Enjoy the costumes and fun of Halloween.  But don’t scare your children. Talk to them about the day and have fun!

Halloween parenting tips: A person in an elephant costume could be scary to a young child on Halloween

Bonus facts about Halloween from Wikipedia:

History of the Name: The night before All Saint’s Eve when people remember their dead family members.

Gaelic and Welsh Influence: Samhain/Calan Gaeaf marked the end of the harvest season and beginning of winter or the ‘darker half’ of the year. Some peoples believed that this time of the year there was a “thinner boundary” between this world and the world of the dead. Ancient peoples believed that the souls of the dead return home on one night of the year and must be pacified by offerings.
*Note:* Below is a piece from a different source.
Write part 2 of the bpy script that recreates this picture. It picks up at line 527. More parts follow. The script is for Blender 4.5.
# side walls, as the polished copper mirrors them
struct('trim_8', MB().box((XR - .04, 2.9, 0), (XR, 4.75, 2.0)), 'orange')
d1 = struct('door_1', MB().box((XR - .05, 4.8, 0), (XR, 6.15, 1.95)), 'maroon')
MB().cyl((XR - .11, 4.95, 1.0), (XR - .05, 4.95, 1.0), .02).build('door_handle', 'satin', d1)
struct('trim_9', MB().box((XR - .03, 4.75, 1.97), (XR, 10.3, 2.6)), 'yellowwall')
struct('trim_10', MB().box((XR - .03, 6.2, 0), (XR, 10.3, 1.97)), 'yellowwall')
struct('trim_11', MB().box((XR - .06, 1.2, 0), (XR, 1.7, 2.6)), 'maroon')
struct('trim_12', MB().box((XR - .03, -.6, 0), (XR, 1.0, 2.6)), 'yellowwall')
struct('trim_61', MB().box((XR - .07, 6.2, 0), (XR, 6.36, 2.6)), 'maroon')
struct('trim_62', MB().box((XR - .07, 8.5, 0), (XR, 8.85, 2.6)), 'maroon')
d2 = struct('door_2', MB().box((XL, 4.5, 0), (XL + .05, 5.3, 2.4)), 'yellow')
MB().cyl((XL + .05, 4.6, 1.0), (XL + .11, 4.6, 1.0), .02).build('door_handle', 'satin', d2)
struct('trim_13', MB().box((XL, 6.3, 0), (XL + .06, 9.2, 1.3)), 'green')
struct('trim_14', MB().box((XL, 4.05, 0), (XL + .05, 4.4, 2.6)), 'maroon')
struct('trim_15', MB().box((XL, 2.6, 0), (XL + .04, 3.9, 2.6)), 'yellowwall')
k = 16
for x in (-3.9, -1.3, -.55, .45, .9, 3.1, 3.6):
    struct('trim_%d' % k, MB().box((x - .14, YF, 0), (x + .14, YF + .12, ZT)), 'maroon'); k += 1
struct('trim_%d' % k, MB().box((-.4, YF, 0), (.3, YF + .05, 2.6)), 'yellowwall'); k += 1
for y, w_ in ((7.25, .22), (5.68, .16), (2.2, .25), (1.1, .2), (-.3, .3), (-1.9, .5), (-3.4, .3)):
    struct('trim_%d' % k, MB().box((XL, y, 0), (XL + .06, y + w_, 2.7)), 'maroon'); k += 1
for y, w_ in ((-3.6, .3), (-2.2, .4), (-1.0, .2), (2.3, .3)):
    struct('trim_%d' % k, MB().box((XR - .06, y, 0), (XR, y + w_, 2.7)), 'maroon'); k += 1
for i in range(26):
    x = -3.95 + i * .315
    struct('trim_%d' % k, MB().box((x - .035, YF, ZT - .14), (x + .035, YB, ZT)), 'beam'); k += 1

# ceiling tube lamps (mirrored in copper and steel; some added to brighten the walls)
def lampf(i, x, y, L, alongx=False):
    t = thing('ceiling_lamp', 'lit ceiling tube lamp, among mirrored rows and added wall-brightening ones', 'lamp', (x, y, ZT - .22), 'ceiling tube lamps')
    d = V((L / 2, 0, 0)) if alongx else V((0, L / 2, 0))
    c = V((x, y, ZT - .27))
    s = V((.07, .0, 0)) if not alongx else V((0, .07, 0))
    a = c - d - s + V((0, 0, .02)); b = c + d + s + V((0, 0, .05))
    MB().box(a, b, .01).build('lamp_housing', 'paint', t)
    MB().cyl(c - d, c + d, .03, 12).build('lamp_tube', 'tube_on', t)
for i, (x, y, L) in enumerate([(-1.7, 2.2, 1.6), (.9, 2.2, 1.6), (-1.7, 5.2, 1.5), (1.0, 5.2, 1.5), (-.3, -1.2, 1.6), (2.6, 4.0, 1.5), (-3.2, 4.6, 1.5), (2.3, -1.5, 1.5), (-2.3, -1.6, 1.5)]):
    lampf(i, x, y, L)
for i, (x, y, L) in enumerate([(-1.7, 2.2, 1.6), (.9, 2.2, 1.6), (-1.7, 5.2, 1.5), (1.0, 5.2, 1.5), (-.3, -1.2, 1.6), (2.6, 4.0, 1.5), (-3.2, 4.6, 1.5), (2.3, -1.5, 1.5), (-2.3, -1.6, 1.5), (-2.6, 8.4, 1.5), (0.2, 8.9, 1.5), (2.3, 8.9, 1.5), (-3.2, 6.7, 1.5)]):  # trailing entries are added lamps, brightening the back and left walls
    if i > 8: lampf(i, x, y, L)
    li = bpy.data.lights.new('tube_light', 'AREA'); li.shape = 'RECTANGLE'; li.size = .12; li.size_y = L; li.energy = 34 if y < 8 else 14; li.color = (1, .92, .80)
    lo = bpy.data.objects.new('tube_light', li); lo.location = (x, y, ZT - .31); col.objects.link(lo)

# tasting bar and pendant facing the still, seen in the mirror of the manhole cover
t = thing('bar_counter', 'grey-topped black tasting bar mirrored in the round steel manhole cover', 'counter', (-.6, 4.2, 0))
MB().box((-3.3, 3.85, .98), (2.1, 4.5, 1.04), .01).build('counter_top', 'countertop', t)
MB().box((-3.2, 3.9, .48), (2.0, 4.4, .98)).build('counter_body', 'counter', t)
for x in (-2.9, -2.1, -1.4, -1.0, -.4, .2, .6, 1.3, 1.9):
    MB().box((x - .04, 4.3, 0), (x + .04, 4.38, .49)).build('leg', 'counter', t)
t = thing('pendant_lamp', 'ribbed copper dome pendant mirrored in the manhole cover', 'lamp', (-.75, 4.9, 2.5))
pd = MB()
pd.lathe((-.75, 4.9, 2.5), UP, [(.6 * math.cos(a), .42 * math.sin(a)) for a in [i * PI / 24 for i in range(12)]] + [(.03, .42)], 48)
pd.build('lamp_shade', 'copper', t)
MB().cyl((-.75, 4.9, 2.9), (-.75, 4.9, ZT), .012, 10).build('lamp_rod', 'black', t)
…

Christian Influence: “Souling”, the custom of baking and sharing soul cakes, has been suggested as the origin of trick-or-treating.The custom dates back at least as far as the 15th century and was found in parts of England, Flanders, Germany and Austria. Groups of poor people, often children, would go door-to-door during Allhallowtide, collecting soul cakes in exchange for praying for the dead, especially the souls of the givers’ friends and relatives. 

Spread to North America: The practice of celebrating Halloween seems to have arrived with the Irish immigrants in the 19th century.

Symbols: People who are recently dead, Satan, the devil, evil spirits, demons, Jack o’Lanterns, ghosts, burning of candles in a cemetery, corn husks, death, evil and mythical monsters are all symbols associated with Halloween.

Trick or Treating and Guising (dressing in a disguise) for children does not seem to have gained widespread popularity in North America until the 1930’s.

Costumes for People and Pets: While original costumes were of spirits and the spirit world, now costumes range from political figures to cartoon characters.

Games and Other Activities: There seems to be quite a history of using this time of year for divination, talking to the spirits or foretelling one’s future mate.

Haunted Attractions: From books to movies, there is a fascination with the world beyond death.

Halloween Summary:

As  Christians, we need to be careful to be biblical in our worldview. My own father never allowed my brother and I to go trick-or-treating because he saw it as begging. If we had needs (even for candy!), God would provide for us. However, we were allowed to dress up and hand out candy to our neighbors.

Churches have often shown a mixed response to Halloween. While the Bible talks of Satan, demon and the spirit world, Christians are careful not to trivialize these truths. The Bible is true, God is Creator and there really are spiritual battles.

Halloween now has become so commercialized that it hardly resembles the pagan roots of its history.  The National Retail Federation reports that spending for costumes is now over $8 billion dollars. And a new phenomenon of buying costumes for pets is a $3 billion dollar business (Pet News).

However you spend Halloween, please talk about it with your children, and don’t scare them this year. Enjoy the day- however you do, or don’t celebrate it.